For a long time I have visited my family in Tura Beach, NSW over the Christmas and often Easter holidays. This has always meant a long and arduous road trip from Melbourne, but one which we always tackle with excited anticipation, as we wheel our way up the Princes Highway from Melbourne. The seven hour trip has taken on many forms of torture over the years.
At first it was the thought of spending time with my then husband, whom I slowly came to despise as the years of our marriage dragged on. But I loved bringing the children up to this area, to be surrounded by my extended family and share in the joy of just hanging out together. We would cook, go to the beach and generally just exist together for the length of the holiday before school and work would mean we had to head back down the road to Melbourne and back to reality. I used to cry every time we left.

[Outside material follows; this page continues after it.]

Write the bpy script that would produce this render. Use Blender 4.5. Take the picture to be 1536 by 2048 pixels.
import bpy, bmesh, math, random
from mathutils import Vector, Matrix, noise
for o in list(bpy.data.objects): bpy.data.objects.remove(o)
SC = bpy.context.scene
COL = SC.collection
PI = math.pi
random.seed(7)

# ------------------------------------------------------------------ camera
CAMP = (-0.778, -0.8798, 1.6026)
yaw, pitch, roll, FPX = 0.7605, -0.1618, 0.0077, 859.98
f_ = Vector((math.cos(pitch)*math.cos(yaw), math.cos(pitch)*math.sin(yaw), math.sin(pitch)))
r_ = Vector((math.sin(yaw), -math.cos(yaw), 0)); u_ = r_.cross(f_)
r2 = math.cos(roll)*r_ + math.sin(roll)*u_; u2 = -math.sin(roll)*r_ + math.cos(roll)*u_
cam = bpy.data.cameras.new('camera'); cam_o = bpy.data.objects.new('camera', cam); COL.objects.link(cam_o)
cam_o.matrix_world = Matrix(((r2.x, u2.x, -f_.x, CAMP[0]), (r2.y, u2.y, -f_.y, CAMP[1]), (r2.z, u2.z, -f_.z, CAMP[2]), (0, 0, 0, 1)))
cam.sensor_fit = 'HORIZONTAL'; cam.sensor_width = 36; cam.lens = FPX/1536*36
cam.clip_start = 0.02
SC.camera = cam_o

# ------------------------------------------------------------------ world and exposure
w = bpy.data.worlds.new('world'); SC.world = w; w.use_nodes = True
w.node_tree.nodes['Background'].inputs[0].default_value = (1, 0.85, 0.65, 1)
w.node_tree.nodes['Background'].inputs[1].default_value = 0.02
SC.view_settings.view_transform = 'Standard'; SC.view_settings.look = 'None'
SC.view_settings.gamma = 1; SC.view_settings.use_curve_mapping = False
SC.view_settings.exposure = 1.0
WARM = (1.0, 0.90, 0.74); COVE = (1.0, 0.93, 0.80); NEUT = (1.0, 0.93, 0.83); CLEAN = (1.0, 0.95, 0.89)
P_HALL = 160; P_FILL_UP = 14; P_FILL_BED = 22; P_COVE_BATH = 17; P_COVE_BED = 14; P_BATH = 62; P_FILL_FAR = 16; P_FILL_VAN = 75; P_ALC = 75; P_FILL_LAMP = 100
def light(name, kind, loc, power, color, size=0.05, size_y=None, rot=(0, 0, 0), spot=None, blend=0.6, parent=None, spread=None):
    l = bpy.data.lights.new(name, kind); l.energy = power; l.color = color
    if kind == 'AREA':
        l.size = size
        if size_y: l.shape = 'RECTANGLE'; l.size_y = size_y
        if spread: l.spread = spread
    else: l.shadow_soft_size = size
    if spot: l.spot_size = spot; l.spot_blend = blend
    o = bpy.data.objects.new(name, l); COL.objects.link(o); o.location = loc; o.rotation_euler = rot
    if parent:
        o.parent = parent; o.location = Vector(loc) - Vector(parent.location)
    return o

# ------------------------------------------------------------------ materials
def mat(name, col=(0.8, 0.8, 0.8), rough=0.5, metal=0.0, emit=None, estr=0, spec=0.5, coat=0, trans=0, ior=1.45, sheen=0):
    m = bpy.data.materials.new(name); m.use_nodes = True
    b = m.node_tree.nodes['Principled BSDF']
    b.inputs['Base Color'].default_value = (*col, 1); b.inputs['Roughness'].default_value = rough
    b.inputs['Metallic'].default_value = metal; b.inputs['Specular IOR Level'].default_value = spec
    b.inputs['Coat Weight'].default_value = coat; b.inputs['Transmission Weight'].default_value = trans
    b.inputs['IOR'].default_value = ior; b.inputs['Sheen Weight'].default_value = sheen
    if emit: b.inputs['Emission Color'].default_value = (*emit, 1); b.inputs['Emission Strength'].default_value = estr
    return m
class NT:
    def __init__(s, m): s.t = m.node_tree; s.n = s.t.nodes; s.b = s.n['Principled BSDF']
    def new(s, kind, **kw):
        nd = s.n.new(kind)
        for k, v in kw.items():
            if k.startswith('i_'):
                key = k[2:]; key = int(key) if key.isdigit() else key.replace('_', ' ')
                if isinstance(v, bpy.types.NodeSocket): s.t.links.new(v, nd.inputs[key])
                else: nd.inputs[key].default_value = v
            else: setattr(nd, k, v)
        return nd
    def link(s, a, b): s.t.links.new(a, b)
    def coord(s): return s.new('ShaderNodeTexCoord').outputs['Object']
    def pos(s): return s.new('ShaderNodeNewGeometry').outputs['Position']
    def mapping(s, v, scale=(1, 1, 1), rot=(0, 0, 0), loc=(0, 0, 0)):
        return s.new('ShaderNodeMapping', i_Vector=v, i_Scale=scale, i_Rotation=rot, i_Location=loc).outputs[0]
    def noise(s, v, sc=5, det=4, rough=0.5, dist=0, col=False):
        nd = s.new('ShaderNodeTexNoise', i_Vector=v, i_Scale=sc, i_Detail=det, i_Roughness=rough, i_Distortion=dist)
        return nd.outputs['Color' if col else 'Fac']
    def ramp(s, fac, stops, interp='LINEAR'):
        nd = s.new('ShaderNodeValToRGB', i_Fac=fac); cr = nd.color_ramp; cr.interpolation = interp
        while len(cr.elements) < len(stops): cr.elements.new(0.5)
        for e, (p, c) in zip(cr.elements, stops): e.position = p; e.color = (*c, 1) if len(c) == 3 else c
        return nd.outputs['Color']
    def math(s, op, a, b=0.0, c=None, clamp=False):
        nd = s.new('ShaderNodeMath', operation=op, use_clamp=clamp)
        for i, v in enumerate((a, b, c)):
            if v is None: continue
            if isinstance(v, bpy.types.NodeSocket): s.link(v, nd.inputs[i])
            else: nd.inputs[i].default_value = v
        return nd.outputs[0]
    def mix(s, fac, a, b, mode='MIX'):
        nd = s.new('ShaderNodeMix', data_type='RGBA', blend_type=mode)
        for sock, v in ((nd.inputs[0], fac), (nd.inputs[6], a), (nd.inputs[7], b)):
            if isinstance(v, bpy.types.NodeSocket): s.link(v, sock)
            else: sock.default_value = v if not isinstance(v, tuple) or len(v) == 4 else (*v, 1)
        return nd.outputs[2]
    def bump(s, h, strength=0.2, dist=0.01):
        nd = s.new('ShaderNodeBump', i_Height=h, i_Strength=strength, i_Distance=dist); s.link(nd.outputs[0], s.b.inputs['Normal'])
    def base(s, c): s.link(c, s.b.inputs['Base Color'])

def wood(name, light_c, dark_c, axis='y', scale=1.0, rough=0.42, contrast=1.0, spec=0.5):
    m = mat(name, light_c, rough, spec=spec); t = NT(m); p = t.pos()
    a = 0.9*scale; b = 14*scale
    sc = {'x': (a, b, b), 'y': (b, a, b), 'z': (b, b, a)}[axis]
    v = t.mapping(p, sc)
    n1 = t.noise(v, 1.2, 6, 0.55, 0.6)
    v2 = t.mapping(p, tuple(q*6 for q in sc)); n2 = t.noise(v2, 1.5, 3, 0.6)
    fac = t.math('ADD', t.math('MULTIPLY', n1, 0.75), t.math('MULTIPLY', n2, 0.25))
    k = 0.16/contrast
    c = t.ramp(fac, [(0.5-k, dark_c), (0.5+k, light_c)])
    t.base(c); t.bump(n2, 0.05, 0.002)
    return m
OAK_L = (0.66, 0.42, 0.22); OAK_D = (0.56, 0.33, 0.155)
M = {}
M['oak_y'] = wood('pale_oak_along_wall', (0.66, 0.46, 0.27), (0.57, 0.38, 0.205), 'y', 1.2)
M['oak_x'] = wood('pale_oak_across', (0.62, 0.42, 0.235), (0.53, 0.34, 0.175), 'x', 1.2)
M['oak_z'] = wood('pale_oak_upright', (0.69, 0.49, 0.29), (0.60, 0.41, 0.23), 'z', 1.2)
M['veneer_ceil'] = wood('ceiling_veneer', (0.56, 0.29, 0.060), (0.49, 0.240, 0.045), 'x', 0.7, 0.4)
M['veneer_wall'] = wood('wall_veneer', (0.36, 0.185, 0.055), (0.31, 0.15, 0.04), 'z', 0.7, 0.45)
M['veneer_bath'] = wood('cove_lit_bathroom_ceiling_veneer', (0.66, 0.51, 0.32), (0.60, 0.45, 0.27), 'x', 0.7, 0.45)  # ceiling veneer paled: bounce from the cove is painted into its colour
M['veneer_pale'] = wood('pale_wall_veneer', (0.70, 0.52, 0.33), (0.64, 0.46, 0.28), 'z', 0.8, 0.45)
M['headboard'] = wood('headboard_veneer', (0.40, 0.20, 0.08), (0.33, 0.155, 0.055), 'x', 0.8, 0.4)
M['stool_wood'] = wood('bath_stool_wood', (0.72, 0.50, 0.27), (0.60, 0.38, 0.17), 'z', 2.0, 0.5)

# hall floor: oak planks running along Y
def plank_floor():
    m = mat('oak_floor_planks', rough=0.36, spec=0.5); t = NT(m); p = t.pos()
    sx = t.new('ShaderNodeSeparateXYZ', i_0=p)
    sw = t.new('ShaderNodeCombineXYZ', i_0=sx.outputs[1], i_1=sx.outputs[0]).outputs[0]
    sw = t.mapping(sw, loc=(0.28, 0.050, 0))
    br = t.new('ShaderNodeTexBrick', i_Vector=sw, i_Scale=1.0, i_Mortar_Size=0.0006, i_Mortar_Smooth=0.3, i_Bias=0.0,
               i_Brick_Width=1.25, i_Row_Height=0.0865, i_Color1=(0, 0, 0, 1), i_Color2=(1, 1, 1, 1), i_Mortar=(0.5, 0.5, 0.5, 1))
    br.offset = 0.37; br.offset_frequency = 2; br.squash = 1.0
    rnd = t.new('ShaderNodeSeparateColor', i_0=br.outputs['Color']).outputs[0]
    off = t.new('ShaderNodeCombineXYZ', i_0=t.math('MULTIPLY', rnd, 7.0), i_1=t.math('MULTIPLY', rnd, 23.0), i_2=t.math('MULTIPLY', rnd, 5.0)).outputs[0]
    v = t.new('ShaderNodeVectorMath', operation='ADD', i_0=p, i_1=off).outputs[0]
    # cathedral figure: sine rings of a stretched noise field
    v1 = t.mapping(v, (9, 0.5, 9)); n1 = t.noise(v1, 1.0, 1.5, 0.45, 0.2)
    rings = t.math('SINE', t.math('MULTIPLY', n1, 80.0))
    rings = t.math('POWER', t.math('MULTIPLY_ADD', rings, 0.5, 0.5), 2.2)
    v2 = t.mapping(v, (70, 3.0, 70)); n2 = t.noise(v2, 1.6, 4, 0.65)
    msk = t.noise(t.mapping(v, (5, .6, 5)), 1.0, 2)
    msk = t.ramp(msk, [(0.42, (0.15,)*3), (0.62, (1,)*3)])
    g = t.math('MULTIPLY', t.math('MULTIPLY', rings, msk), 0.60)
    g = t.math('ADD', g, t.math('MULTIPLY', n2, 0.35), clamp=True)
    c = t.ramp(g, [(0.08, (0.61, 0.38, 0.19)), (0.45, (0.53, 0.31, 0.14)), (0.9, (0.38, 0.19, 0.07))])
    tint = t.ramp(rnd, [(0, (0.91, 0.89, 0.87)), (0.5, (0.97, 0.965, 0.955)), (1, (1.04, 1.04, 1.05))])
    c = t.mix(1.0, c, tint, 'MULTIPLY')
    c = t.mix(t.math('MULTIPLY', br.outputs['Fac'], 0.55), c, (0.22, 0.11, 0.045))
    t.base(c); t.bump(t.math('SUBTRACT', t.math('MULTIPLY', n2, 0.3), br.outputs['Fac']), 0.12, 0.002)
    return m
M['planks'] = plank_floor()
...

We started coming up here some twenty odd years ago and even today, it still holds so much joy for me. My first husband has gone long ago, and now I still enjoy my treasured time spent with family away from my own reality.
Tilba, Tilba is a tiny town in the middle of nowhere, NSW Australia. Every since I’ve been coming to this part of the world, the little village intrigues me and allows me to fantasise what life in a tiny hamlet like it might have been like. When my children were little, we would go there and meander in and out all the cute craft shops, buy bits and pieces and end up with some very tired children sleeping on the way home.
As they got older, they would still like to visit Tilba on our annual holidays to the coast, but the excitement was less and it was more about what they could ‘scam’ from me from the day. When I was parenting them on my own, this was often not more than a bowl of chips to share from the pub and a coffee for me. But they didn’t care – they would dance around the jukebox at the back of the pub – find little hills to roll down and enjoy sampling the free cheese and honey at the local Tilba Cheese Factory.
When I once suggested I might retire there, they laughed and shouted ‘civilisation, Mum, you would be a long way from it!’ and, of course, they were right. With little public transport, the nearest town is still halfway between nowhere and nowhere else, but the rolling hills and mist and silence was something that I craved then and still do at times.
This year, my babies are all grown up. One is holidaying overseas, one at home with her grown up life and the third was spending time with his girlfriend. I am with family, but not my own children. I think it’s the first Easter we didn’t have an egg hunt, or six children milling around, just being ‘bored’. Life has taken a different pace and I’m not sure I love it yet.
The youngest of the brood, my niece was the only only who was keen to visit Tilba this year. So we headed off, just her and I, and had a really lovely day just hanging out. And low and behold, Tilba was having an Easter festival, there were people everywhere and lots of good old fashioned fun and I missed my young children, I missed my grown children too, as I think we would have sat in the pub and cheered the egg throwing competitors on as they laughed and splattered eggs all over the street. Maybe next year!